There are so many tools out there that all supposedly support education that it’s mind-blowing. There is seemingly even a mind-map of mind-mapping tools!

Fascinating!

There are way too many that one could account for, let alone keep up with. Throughout the ONL course we are experimenting with quite a few, and while that’s perhaps not the learning objective of the course, it’s a good experience to get to know them from the student perspective. A few quick take-aways:

  • Many tools are platform-dependent. And we cannot take for granted that all our students have the same platform. (MS Teams works differently for Macs vs PCs, and whatever is the official info, that’s what students report.)
  • Some tools are restricted to people from the same organisation. (Sway sounded like a great idea until it didn’t actually work for people from different organisations.)
  • Some tools don’t work with other tools.

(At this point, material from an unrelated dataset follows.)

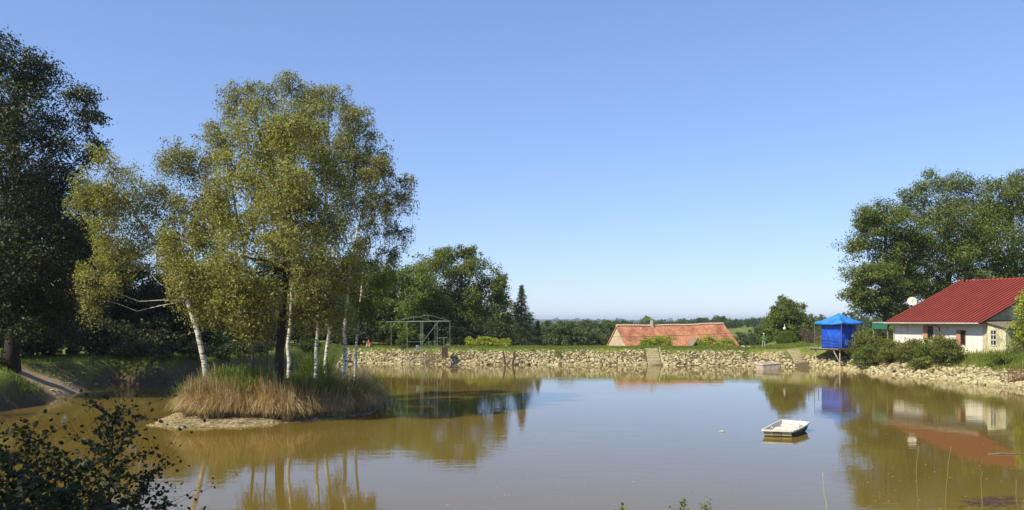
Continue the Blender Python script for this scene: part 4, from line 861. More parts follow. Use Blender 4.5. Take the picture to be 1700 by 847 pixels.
# the deck
DECK = plain('bleached_deck_boards', (.50, .44, .35), (.30, .26, .2), 3, .9, .3, 30)
dk = empty('fishing_deck', tb-[0, 0, .1], 'weathered wooden deck on posts carrying the blue tarpaulin hut', 'deck')
dA = A-ur*.35+ul*-.1; dl = ul*4.1; dr = ur*3.6; m = MB()
for k in range(22):
    s = dA+ul*(k*.185); e = s+ul*.165; L_ = -ur*(.05+.12*random.random())
    m.hexa([s+L_+[0,0,zd-.06], s+dr+[0,0,zd-.06], e+dr+[0,0,zd-.06], e+L_+[0,0,zd-.06]], [s+L_+[0,0,zd-.015], s+dr+[0,0,zd-.015], e+dr+[0,0,zd-.015], e+L_+[0,0,zd-.015]])
m.build('deck_boards', DECK, dk, False, tb-[0, 0, .1])
for f in (.25, 1.9, 3.4):
    m = MB(); s = dA+ur*f; e = s+dl; w_ = ur*.1; m.hexa([s+[0,0,zd-.22], s+w_+[0,0,zd-.22], e+w_+[0,0,zd-.22], e+[0,0,zd-.22]], [s+[0,0,zd-.065], s+w_+[0,0,zd-.065], e+w_+[0,0,zd-.065], e+[0,0,zd-.065]]); m.build('joist', TIMB, dk, False, tb-[0, 0, .1])
for q_ in (dA+ur*.3+ul*.15, dA+ul*3.3+ur*.3, dA+ur*3.3+ul*.2, dA+ul*3.3+ur*3.3):
    g0 = max(gz(q_[0], q_[1]), -.3); m = MB(); m.tube([(q_[0], q_[1], g0-.4), (q_[0], q_[1], zd-.2)], .07, 8); pst = m.build('deck_post', DECK, dk, False, tb-[0, 0, .1])
    m = MB(); m.lathe([(0, -.5), (.34, -.5), (.32, .3), (.28, .36), (0, .36)], 14, (q_[0], q_[1], g0)); o = m.build('concrete_foot', CONC, pst, True, tb-[0, 0, .1])
q_ = dA+ur*.3+ul*.15; m = MB(); m.tube([(q_[0], q_[1], .7), q_+ul*.9+[0, 0, zd-.2]], .045, 6); m.build('brace', DECK, dk, False, tb-[0, 0, .1])
m = MB(); m.tube([(q_[0]-.02, q_[1], .7), q_+np.array([-.6, .1, 0])+[0, 0, zd-.2]], .035, 6); m.build('brace', DECK, dk, False, tb-[0, 0, .1])
rl0 = dA+ul*3.9-ur*.1; rl1 = dA-ur*.12
for zz in (.55, .95, 1.25): m = MB(); m.tube([rl0+[0, 0, zd+zz+.15], rl1+[0, 0, zd+zz-.2]], .022, 5); m.build('rail', DARKW, dk, False, tb-[0, 0, .1])
for f in (0, .33, .66, 1): m = MB(); q_ = rl1+(rl0-rl1)*f; m.tube([q_+[0, 0, zd-.05], q_+[0, 0, zd+1.25+.1*f]], .03, 6); m.build('rail_post', DARKW, dk, False, tb-[0, 0, .1])

# ------------------------------------------------------------------ pipe fishing frame (left of centre)
PIPE = plain('pale_green_painted_pipe', (.22, .29, .23), (.11, .14, .10), 4, .6); OLDW = plain('old_dark_wood', (.10, .065, .045), (.05, .035, .025), 5, .9, .4, 20)
fb = np.array([W(700, 612, 92)[0], 92, 0.]); fr = empty('fishing_station', fb, 'spindly pale green pipe frame standing in the pond by the far bank', 'fishing station')
def pipe(nm, pts, r=.04, mat=PIPE): 
    m = MB(); m.tube([np.asarray(p_, float) for p_ in pts], r*.68, 6); return m.build(nm, mat, fr, False, fb)
dF, dB = 90., 93.5
for px, y0, y1, d in [(676,534,0,dF),(699,534,0,dF),(702,534,0,dB),(726,535,0,dF),(722,534,581,dB),(711,560,590,dB)]:
    t_ = W(px, y0, d); b_ = t_.copy(); b_[2] = -.7 if y1 == 0 else W(px, y1, d)[2]; pipe('post', [t_, b_], .05 if y1 == 0 else .035)
for px, y0 in ((649.5, 534), (747, 534), (737, 561)):
    t_ = W(px, y0, 101); b_ = t_.copy(); b_[2] = gz(b_[0], 101)-.2; pipe('post', [t_, b_], .045)
pipe('top_beam', [W(642, 534.5, 97), W(674, 534.3, dF), W(746, 533.5, dF)], .07); pipe('top_beam', [W(649.5, 535, 101), W(747, 534, 101)], .05); pipe('top_beam', [W(676, 533.5, dB), W(742, 533, dB)], .04)
pipe('cross_beam', [W(676, 534, dF), W(676, 534, 101)], .04); pipe('cross_beam', [W(745, 534, dF), W(747, 534, 101)], .045); pipe('cross_beam', [W(710, 534, dF), W(710, 534, 101)], .04)
for d in (dF, 96.):
    pipe('rafter', [W(664, 531.5, d), W(711, 523, d)], .03); pipe('rafter', [W(711, 523, d), W(746, 532.5, d)], .03)
pipe('rafter', [W(660, 533, dF+1), W(687, 524.5, dF+1), W(716, 532.5, dF+1)], .028)
pipe('king_post', [W(711, 523, dF), W(711, 534, dF)], .035); pipe('king_post', [W(687, 524, dF+1), W(687, 534, dF+1)], .035)
pipe('brace', [W(701, 569, dF), W(728, 534, dF)], .055)
for a, b, r_ in [((676,567.5),(701,567.5),.035),((695,558),(701,558),.05),((711,567.5),(725,566),.025),((724,562),(743,560.5),.04),((650,558),(655,558),.03)]:
    pipe('rail', [W(*a, dF if a[0] > 660 else 101), W(*b, dF if a[0] > 660 else 101)], r_)
pl = MB(); a = W(675, 581.5, dF); b_ = W(699, 580.5, dF); c_ = W(725, 577.5, dF+.5)
for s, e in ((a, b_), (b_, c_)): pl.hexa([s+[0,0,-.06], e+[0,0,-.06], e+[0,.9,-.06], s+[0,.9,-.06]], [s, e, e+[0,.9,0], s+[0,.9,0]])
pl.build('platform', PIPE, fr, False, fb)
for a, b, w_ in [((689,583),(685,618),.05),((700,592),(722,616),.045),((727,582),(745,606),.05),((676,585),(668,600),.035),((706,588),(696,600),.04),((735,582),(729,600),.04),((730,580),(741,598),.06),((707,590),(712,612),.08),((712,588),(703,611),.07),((716,590),(719,608),.08),((709,586),(700,604),.06),((720,588),(727,606),.06)]:
    q0 = W(*a, dF+.4); q1 = W(*b, dF+.4); q1[2] = max(q1[2], -.5); pipe('prop', [q0, q1], w_, TIMB if a[0] not in (689, 700) else PIPE)
m = MB(); c = W(693, 580.5, dF)+np.array([0, .4, 0]); m.lathe([(0, .0), (.17, .0), (.22, .42), (.24, .44), (.2, .42), (.15, .03), (0, .03)], 14, tuple(c)); o = m.build('bucket', plain('white_plastic', (.68, .68, .64), None, 2, .5), None, True); tag(o, 'white bucket standing on the platform of the pipe fishing frame', 'bucket')
o.data.transform(Matrix.Translation(tuple(-c))); o.location = tuple(c)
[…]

Try using them through your favourite screening app, e.g. through Zoom, Teams, GoToMeeting etc. to see whether they are compatible.
  • Most tools require individuals to create their tool-specific logins first. Quite a waste of time and effort to do during a class, but asynchronously tech support can be even more difficult.
  • Others require one to have a credit card to begin with, even for the free version. Needless to say, we cannot assume all students can do that. (Interestingly, some tools, e.g. Prezi, requires that from some geographical regions but not others. How would you know what applies where?)

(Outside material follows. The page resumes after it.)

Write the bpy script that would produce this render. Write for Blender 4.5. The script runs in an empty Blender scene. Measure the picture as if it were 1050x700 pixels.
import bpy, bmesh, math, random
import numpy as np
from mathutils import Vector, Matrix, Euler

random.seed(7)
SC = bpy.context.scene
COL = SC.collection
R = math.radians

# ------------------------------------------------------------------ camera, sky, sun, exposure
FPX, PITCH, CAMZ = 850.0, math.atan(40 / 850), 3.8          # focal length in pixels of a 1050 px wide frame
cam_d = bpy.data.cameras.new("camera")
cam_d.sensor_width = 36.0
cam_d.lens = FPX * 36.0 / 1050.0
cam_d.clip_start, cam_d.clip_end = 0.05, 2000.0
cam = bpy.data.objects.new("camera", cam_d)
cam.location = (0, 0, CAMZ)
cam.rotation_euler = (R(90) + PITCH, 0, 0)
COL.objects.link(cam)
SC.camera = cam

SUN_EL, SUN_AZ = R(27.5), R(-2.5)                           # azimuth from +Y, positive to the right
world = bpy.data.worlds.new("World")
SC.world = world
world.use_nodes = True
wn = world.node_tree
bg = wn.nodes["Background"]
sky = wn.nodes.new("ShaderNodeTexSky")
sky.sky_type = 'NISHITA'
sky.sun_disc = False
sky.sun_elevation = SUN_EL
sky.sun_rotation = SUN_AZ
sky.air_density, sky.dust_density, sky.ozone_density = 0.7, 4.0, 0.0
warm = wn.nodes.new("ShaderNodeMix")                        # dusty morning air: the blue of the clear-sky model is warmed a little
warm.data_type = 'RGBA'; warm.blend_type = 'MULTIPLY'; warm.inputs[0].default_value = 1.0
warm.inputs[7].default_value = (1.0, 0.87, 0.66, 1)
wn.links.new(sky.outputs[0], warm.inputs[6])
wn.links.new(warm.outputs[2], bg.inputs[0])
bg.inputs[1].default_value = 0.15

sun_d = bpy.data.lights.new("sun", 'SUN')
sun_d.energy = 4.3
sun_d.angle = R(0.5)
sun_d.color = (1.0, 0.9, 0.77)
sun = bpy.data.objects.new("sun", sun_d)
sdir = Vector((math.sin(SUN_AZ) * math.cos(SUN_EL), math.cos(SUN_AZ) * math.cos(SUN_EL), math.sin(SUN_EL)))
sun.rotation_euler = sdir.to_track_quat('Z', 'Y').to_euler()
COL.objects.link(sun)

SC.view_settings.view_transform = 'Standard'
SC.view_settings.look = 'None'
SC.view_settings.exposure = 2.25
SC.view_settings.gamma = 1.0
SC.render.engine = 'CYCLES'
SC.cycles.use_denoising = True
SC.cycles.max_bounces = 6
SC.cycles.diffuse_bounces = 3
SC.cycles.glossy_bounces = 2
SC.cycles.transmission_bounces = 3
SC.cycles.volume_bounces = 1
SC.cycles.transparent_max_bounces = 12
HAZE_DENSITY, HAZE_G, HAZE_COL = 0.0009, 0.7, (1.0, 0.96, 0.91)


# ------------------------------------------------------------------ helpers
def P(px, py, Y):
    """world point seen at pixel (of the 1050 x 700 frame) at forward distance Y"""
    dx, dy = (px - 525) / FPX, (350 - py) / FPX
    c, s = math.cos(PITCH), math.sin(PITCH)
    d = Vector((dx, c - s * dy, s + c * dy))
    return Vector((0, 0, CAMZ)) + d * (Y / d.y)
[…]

Where am I going with this? A couple of things:

  1. We don’t know which interface students encounter when signing up for a tool. It may differ from the facilitator’s interface.
  2. We cannot presume students have the means or the platforms to get everything to work.

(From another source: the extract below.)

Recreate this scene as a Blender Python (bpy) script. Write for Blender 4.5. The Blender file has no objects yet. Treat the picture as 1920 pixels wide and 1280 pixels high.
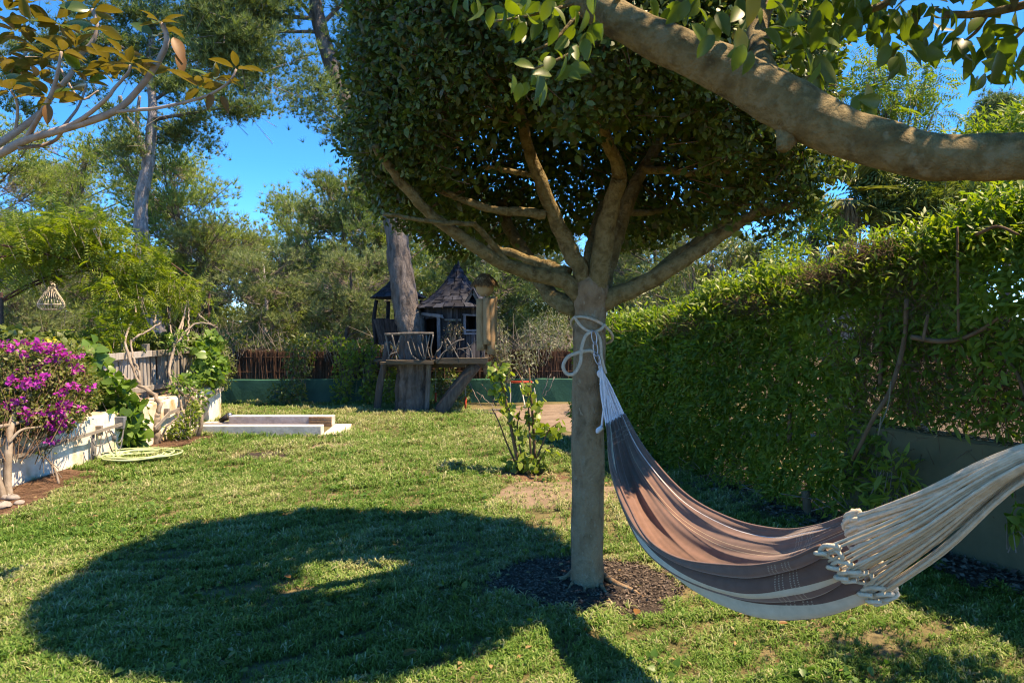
import bpy, math, random
import numpy as np
from mathutils import Vector, Matrix

random.seed(11)
rng = np.random.default_rng(11)
S = bpy.context.scene
COL = S.collection
F = 1280.0            # focal length in photograph pixels (24 mm on 36 mm over 1920 px)
EYE = 1.55
HOR = 605.0

# ------------------------------------------------------------------ camera, sky, sun
cam = bpy.data.cameras.new('camera')
cam.sensor_width = 36.0
cam.lens = 24.0
cam.shift_y = -(640.0 - HOR) / 1920.0
cam.clip_start = 0.05
cam.clip_end = 1500
cam.dof.use_dof = True
cam.dof.focus_distance = 5.5
cam.dof.aperture_fstop = 11.0
camo = bpy.data.objects.new('camera', cam)
COL.objects.link(camo)
camo.location = (0, 0, EYE)
camo.rotation_euler = (math.radians(90), 0, 0)
S.camera = camo

SUN = Vector((1.5, -0.22, 2.9)).normalized()
SUN_EL = math.asin(SUN.z)
SUN_AZ = math.atan2(SUN.x, SUN.y)
w = bpy.data.worlds.new('World')
S.world = w
w.use_nodes = True
nt = w.node_tree
for n in list(nt.nodes):
    nt.nodes.remove(n)
sky = nt.nodes.new('ShaderNodeTexSky')
sky.sky_type = 'NISHITA'
sky.sun_disc = False
sky.sun_elevation = SUN_EL
sky.sun_rotation = SUN_AZ
sky.air_density = 0.6
sky.dust_density = 0.0
sky.ozone_density = 10.0
sky.altitude = 3000
bg = nt.nodes.new('ShaderNodeBackground')
bg.inputs['Strength'].default_value = 0.15
out = nt.nodes.new('ShaderNodeOutputWorld')
hs = nt.nodes.new('ShaderNodeHueSaturation')
hs.inputs['Saturation'].default_value = 1.22
nt.links.new(sky.outputs[0], hs.inputs['Color'])
nt.links.new(hs.outputs[0], bg.inputs[0])
nt.links.new(bg.outputs[0], out.inputs[0])

sl = bpy.data.lights.new('sun', 'SUN')
sl.energy = 2.05
sl.angle = math.radians(0.55)
sl.color = (1.0, 0.99, 0.975)
so = bpy.data.objects.new('sun', sl)
COL.objects.link(so)
so.rotation_euler = SUN.to_track_quat('Z', 'Y').to_euler()
so.location = (20, -5, 40)

S.view_settings.view_transform = 'Standard'
S.view_settings.look = 'None'
S.view_settings.exposure = 2.3
S.view_settings.gamma = 1.0
S.view_settings.use_curve_mapping = False
S.view_settings.use_white_balance = True
S.view_settings.white_balance_temperature = 11500
S.view_settings.white_balance_tint = 19
S.cycles.filter_width = 1.1
S.cycles.max_bounces = 10
S.cycles.diffuse_bounces = 8
S.cycles.glossy_bounces = 2
S.cycles.transmission_bounces = 4
S.cycles.transparent_max_bounces = 4
S.cycles.use_denoising = True
S.cycles.caustics_reflective = False
S.cycles.caustics_refractive = False


# ------------------------------------------------------------------ helpers
def P(u, v, y):
    return Vector(((u - 960.0) / F * y, y, EYE - (v - HOR) / F * y))


def G(u, v):
    y = F * EYE / (v - HOR)
    return Vector(((u - 960.0) / F * y, y, 0.0))


def V3(p):
    return np.array(p, dtype=float)


def tag(o, label=None, cat=None, group=None, kind=None):
    if label:
        o['label'] = label
    if cat:
        o['category'] = cat
    if group:
        o['group'] = group
    if kind:
        o['kind'] = kind
    return o


def thing(name, label, cat, loc=(0, 0, 0), group=None):
    o = bpy.data.objects.new(name, None)
    o.empty_display_size = 0.1
    COL.objects.link(o)
    o.location = loc
    return tag(o, label, cat, group)


def root_loc(o):
    m = Matrix.Translation(o.location)
    return m


def link(name, me, m, parent=None, kind=None):
    o = bpy.data.objects.new(name, me)
    COL.objects.link(o)
    if m is not None and not me.materials:
        me.materials.append(m)
    if parent is not None:
        o.parent = parent
        if parent.type == 'EMPTY':
            o.matrix_parent_inverse = Matrix.Translation(parent.location).inverted()
    if kind:
        o['kind'] = kind
    return o


def tri_mesh(name, V, T, smooth=False):
    me = bpy.data.meshes.new(name)
    V = np.ascontiguousarray(V, dtype=np.float32)
    T = np.ascontiguousarray(T, dtype=np.int32)
    k = T.shape[1]
    me.vertices.add(len(V))
    me.vertices.foreach_set('co', V.ravel())
    me.loops.add(T.size)
    me.loops.foreach_set('vertex_index', T.ravel())
    me.polygons.add(len(T))
    me.polygons.foreach_set('loop_start', np.arange(0, T.size, k, dtype=np.int32))
    if smooth:
        me.polygons.foreach_set('use_smooth', np.ones(len(T), dtype=bool))
    me.update(calc_edges=True)
    me.validate()
    return me


def cr(pts, n):
    """Catmull-Rom resampling of a polyline (any dimension)."""
    pts = np.array([list(p) for p in pts], dtype=float)
    if len(pts) == 2:
        t = np.linspace(0, 1, n)[:, None]
        return pts[0] * (1 - t) + pts[1] * t
    p = np.vstack([2 * pts[0] - pts[1], pts, 2 * pts[-1] - pts[-2]])
    m = len(pts) - 1
    res = []
    for x in np.linspace(0, m, n):
        i = min(int(x), m - 1)
        t = x - i
        a, b, c, d = p[i], p[i + 1], p[i + 2], p[i + 3]
        res.append(0.5 * ((2 * b) + (-a + c) * t + (2 * a - 5 * b + 4 * c - d) * t * t + (-a + 3 * b - 3 * c + d) * t ** 3))
    return np.array(res)


class MB:
    """collects polygons for one mesh"""

    def __init__(self):
        self.v = []
        self.f = []

    def add(self, vs, fs):
        o = len(self.v)
        self.v += [tuple(map(float, q)) for q in vs]
        self.f += [tuple(i + o for i in q) for q in fs]

    def tube(self, pts, rad, sides=8, jit=0.0, cap=True, lump=0.0):
        pts = np.array([list(p) for p in pts], dtype=float)
        n = len(pts)
        rad = np.full(n, rad, dtype=float) if np.isscalar(rad) else np.array(rad, dtype=float)
        tan = np.gradient(pts, axis=0)
        tan /= np.linalg.norm(tan, axis=1)[:, None] + 1e-9
        ref = np.array([0, 0, 1.0]) if abs(tan[0][2]) < 0.9 else np.array([1.0, 0, 0])
        x = np.cross(tan[0], ref)
        x /= np.linalg.norm(x)
        vs = []
        ph = random.uniform(0, 6.28)
        for i in range(n):
            x = x - tan[i] * np.dot(x, tan[i])
            x /= np.linalg.norm(x) + 1e-9
            y = np.cross(tan[i], x)
            for k in range(sides):
                a = 2 * math.pi * k / sides
                r = rad[i] * (1 + random.uniform(-jit, jit) + lump * math.sin(3 * a + i * 0.55 + ph) + lump * math.sin(2 * a - i * 0.9 + 2 * ph))
                vs.append(pts[i] + r * (math.cos(a) * x + math.sin(a) * y))
        fs = []
        for i in range(n - 1):
            for k in range(sides):
                k2 = (k + 1) % sides
                fs.append((i * sides + k, i * sides + k2, (i + 1) * sides + k2, (i + 1) * sides + k))
        if cap:
            fs.append(tuple(range(sides))[::-1])
            fs.append(tuple((n - 1) * sides + k for k in range(sides)))
        self.add(vs, fs)
        return self

    def plank(self, p0, p1, wd, th, side=(1, 0, 0), jit=0.0, taper=1.0):
        """box from p0 to p1; wd along side, th across"""
        p0, p1 = V3(p0), V3(p1)
        d = p1 - p0
        d /= np.linalg.norm(d)
        s = V3(side)
        s = s - d * np.dot(s, d)
        s /= np.linalg.norm(s)
        t = np.cross(d, s)
        vs = []
        for q, k in ((p0, 1.0), (p1, taper)):
            for a, b in ((-1, -1), (1, -1), (1, 1), (-1, 1)):
                vs.append(q + s * a * wd / 2 * k + t * b * th / 2 + rng.normal(0, jit, 3))
        self.add(vs, [(3, 2, 1, 0), (4, 5, 6, 7), (0, 1, 5, 4), (1, 2, 6, 5), (2, 3, 7, 6), (3, 0, 4, 7)])
        return self

    def box(self, lo, hi):
        x0, y0, z0 = lo
        x1, y1, z1 = hi
        self.add([(x0, y0, z0), (x1, y0, z0), (x1, y1, z0), (x0, y1, z0), (x0, y0, z1), (x1, y0, z1), (x1, y1, z1), (x0, y1, z1)],
                 [(3, 2, 1, 0), (4, 5, 6, 7), (0, 1, 5, 4), (1, 2, 6, 5), (2, 3, 7, 6), (3, 0, 4, 7)])
        return self

    def lathe(self, prof, c, sides=20, axis_tilt=None):
        """prof: list of (r, z) ; c centre"""
        vs = []
        for r, z in prof:
            for k in range(sides):
                a = 2 * math.pi * k / sides
                vs.append((c[0] + r * math.cos(a), c[1] + r * math.sin(a), c[2] + z))
        fs = []
        for i in range(len(prof) - 1):
            for k in range(sides):
                k2 = (k + 1) % sides
                fs.append((i * sides + k, i * sides + k2, (i + 1) * sides + k2, (i + 1) * sides + k))
        self.add(vs, fs)
        return self

    def build(self, name, m, parent=None, smooth=False, kind=None, bevel=0.0):
        me = bpy.data.meshes.new(name)
        me.from_pydata(self.v, [], self.f)
        if smooth:
            me.polygons.foreach_set('use_smooth', np.ones(len(me.polygons), dtype=bool))
        me.update()
        o = link(name, me, m, parent, kind)
        if bevel:
            b = o.modifiers.new('bevel', 'BEVEL')
            b.width = bevel
            b.segments = 2
            b.limit_method = 'ANGLE'
        return o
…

I.e. trying out things helps but only to some extent. Giving options could help; using only the tools that every student within a university, or across participating universities have access to restricts the possibilities somewhat but is a workaround. For MOOCs, it may come down to sticking to one and only platform throughout, without changing them for assignments, either.

This takes away quite a bit of the variety or creativity of the learning experience, though. => Any better suggestions?